Required task
Check each line of the entries below for the string "script"; copy every line where it appears.

====== Records provided

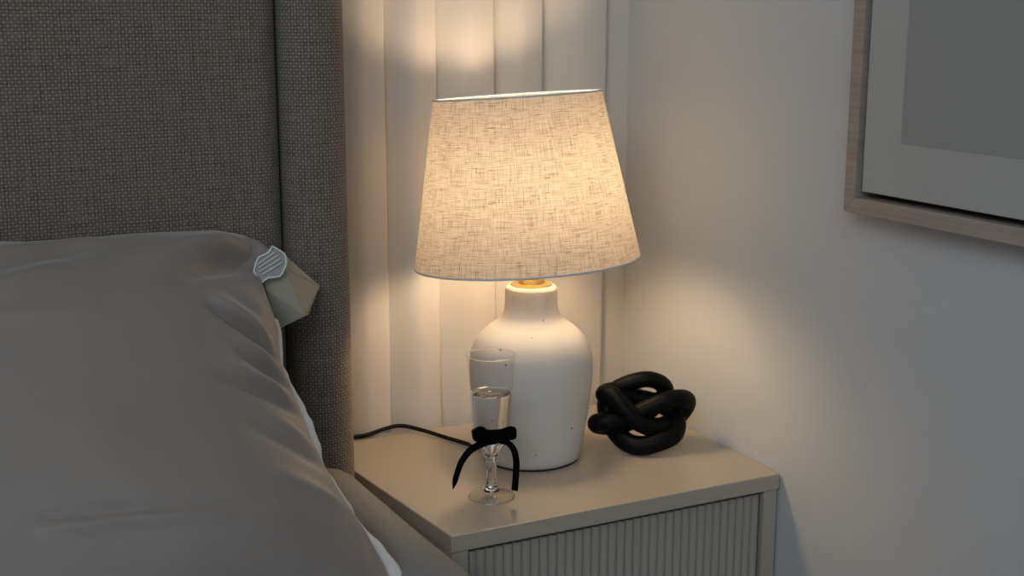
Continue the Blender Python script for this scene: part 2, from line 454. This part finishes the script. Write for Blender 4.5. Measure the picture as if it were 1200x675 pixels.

============
====== Records provided

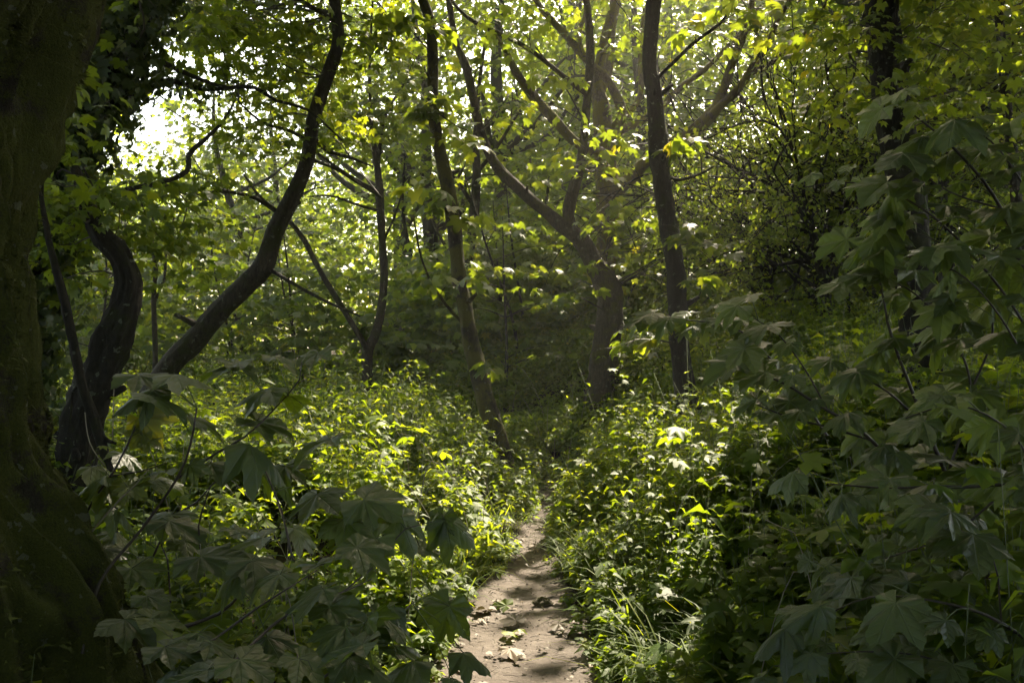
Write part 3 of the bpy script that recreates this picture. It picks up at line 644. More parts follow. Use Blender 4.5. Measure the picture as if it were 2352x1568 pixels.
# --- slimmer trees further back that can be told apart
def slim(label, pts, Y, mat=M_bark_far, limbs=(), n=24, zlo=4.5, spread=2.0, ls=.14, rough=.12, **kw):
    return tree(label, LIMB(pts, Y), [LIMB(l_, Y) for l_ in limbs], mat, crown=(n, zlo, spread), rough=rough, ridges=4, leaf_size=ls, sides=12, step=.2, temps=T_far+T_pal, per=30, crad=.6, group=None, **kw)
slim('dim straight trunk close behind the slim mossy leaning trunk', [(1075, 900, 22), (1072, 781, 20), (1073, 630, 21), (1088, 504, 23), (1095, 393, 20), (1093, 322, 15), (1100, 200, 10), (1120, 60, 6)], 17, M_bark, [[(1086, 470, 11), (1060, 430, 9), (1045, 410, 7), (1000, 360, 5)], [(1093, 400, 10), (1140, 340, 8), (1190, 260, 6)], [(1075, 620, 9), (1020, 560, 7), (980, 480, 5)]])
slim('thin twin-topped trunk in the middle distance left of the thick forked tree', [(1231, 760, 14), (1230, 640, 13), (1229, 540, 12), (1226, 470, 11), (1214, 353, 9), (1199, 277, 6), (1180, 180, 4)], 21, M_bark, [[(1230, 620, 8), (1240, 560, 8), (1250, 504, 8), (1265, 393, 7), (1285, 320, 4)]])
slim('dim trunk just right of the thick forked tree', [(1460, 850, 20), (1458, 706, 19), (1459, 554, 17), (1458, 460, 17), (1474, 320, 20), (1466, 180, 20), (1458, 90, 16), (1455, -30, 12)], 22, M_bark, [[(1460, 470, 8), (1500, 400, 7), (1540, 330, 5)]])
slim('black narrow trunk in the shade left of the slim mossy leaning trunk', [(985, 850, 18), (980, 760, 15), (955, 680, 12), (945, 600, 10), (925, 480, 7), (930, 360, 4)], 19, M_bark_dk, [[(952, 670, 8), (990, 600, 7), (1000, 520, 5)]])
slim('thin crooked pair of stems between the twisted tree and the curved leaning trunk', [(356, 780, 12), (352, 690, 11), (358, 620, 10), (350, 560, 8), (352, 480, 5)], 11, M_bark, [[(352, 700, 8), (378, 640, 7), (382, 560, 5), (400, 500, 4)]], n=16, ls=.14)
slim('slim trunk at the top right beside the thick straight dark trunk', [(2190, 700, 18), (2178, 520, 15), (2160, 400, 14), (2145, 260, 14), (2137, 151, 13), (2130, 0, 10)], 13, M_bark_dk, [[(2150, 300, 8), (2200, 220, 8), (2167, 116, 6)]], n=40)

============
====== Records provided

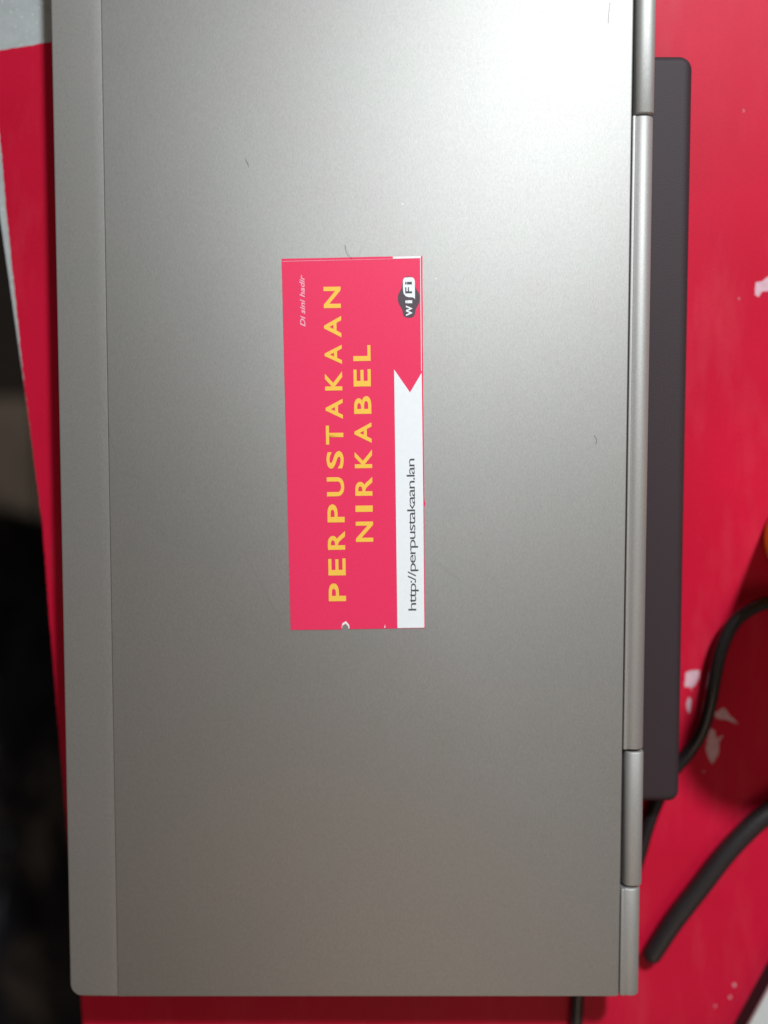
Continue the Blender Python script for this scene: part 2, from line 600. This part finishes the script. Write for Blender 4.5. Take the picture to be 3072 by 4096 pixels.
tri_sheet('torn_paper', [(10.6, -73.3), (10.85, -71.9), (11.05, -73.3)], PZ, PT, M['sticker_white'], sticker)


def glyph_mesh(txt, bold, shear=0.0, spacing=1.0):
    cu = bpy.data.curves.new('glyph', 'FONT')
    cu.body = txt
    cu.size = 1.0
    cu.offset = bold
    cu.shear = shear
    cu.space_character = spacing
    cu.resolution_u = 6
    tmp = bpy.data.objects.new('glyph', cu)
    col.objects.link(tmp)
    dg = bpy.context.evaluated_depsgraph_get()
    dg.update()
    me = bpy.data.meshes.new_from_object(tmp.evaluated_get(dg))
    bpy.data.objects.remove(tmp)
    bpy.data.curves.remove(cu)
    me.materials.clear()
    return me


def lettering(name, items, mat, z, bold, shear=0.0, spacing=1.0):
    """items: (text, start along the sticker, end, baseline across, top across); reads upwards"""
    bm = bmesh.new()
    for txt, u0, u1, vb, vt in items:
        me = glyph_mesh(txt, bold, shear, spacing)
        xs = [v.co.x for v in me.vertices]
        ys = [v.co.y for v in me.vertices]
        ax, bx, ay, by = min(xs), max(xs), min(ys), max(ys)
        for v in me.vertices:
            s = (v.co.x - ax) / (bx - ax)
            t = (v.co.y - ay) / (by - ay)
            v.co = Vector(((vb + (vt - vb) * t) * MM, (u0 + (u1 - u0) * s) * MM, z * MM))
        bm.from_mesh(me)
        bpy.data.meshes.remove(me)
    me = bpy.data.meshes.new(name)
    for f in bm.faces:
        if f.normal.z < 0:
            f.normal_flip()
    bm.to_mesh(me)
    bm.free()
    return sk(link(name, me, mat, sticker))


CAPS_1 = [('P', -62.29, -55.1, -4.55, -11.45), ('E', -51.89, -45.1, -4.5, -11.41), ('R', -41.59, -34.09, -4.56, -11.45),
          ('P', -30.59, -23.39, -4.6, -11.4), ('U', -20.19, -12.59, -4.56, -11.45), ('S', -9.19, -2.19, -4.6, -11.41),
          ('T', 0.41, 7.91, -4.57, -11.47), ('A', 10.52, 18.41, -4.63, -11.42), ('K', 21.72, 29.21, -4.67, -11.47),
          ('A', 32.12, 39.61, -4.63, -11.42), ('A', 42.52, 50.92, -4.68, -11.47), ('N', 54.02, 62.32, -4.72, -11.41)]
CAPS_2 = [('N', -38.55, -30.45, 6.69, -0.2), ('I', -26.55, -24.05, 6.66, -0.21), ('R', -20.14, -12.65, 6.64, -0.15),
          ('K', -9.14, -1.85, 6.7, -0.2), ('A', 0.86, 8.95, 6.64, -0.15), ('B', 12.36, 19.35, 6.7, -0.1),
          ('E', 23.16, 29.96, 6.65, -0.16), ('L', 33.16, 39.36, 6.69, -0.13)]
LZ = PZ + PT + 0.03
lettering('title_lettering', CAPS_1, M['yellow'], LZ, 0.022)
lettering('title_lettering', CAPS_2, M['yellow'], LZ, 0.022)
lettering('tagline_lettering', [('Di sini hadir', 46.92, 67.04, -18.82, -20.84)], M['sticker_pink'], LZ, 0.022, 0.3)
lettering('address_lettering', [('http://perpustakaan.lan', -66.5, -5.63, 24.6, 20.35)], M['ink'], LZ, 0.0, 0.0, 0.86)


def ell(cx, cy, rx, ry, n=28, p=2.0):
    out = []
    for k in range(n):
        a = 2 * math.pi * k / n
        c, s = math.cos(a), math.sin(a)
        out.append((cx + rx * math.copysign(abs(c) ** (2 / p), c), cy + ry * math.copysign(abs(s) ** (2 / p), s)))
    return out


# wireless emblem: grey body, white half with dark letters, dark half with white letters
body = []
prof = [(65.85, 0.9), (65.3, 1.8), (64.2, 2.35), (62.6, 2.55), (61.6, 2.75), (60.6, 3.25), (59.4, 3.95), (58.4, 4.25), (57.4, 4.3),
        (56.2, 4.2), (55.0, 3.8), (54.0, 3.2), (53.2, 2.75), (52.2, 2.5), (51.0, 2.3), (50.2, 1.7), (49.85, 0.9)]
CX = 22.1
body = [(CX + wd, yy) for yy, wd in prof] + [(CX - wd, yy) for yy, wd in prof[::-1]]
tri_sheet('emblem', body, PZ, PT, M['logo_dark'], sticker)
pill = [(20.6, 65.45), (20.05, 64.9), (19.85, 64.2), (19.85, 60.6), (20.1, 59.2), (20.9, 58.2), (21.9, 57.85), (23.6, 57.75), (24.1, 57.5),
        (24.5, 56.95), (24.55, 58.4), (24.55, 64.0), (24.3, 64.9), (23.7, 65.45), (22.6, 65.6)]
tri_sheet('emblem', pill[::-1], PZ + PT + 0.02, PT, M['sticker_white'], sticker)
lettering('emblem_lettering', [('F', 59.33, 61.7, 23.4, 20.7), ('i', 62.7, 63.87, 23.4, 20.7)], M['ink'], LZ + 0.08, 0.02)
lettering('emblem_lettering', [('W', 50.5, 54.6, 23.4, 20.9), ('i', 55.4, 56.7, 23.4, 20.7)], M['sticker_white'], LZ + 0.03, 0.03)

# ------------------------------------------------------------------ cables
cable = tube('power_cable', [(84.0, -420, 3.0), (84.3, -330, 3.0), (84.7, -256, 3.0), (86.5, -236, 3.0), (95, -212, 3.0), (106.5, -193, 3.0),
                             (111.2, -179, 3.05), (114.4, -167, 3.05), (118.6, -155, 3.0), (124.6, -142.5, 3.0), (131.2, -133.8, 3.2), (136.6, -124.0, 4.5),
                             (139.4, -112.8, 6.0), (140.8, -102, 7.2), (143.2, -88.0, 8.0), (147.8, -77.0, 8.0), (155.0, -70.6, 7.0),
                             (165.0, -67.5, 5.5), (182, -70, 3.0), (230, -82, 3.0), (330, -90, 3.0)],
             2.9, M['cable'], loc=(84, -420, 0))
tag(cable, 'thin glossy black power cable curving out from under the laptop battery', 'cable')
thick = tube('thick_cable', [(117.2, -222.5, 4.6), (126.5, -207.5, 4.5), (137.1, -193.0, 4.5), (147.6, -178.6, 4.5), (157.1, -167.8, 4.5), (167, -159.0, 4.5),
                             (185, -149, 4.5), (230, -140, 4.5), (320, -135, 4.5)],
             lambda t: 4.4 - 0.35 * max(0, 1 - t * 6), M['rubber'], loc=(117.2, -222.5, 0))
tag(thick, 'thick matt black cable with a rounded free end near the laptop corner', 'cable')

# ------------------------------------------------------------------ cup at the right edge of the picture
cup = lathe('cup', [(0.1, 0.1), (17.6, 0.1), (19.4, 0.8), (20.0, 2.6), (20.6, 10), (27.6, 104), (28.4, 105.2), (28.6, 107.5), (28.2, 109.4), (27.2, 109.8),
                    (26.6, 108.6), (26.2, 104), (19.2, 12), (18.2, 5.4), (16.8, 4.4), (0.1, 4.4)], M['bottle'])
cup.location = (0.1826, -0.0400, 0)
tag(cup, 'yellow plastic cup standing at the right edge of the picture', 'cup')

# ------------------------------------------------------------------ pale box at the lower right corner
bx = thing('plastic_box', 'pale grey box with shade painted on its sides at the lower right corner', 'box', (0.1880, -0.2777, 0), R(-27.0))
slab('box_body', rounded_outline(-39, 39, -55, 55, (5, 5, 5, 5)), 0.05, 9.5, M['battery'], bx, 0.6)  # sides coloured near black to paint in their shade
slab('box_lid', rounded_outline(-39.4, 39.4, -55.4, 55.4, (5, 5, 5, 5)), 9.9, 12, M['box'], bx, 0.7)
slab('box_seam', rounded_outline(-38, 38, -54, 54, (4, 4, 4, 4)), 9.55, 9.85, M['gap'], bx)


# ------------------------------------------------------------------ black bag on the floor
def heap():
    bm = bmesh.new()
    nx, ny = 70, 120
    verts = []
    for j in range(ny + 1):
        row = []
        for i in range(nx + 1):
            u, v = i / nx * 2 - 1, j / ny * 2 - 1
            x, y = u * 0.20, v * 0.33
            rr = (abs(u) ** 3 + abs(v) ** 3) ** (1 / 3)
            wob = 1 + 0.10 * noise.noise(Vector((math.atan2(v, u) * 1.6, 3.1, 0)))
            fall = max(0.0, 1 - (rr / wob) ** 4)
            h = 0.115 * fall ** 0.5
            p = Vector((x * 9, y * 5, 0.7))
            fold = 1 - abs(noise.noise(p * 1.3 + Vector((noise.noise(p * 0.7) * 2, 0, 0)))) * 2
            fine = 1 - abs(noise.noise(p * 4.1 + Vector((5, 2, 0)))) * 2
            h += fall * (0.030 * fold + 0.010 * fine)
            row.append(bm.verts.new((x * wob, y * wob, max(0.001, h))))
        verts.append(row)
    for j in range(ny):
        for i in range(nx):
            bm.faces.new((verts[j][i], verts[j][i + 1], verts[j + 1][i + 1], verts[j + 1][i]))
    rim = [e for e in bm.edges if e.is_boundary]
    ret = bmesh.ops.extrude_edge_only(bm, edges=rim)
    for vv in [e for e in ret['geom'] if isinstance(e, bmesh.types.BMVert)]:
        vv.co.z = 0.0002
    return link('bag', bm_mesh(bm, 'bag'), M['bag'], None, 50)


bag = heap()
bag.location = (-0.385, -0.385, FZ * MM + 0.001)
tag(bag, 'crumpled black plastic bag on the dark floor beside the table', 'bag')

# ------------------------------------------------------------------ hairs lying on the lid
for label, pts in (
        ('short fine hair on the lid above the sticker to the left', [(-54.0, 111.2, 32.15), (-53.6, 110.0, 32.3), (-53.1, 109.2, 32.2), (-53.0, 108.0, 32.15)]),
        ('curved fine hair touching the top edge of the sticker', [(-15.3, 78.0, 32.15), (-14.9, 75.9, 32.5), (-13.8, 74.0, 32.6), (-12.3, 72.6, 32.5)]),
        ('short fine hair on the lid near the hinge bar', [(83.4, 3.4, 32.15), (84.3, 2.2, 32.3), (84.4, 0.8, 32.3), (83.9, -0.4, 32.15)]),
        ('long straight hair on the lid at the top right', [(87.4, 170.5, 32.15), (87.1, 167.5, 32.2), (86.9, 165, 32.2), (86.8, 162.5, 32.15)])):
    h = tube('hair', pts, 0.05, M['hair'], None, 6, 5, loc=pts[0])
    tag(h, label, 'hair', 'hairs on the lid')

============

Exercise response
Continue the Blender Python script for this scene: part 2, from line 454. This part finishes the script. Write for Blender 4.5. Measure the picture as if it were 1200x675 pixels.
Write part 3 of the bpy script that recreates this picture. It picks up at line 644. More parts follow. Use Blender 4.5. Measure the picture as if it were 2352x1568 pixels.
Continue the Blender Python script for this scene: part 2, from line 600. This part finishes the script. Write for Blender 4.5. Take the picture to be 3072 by 4096 pixels.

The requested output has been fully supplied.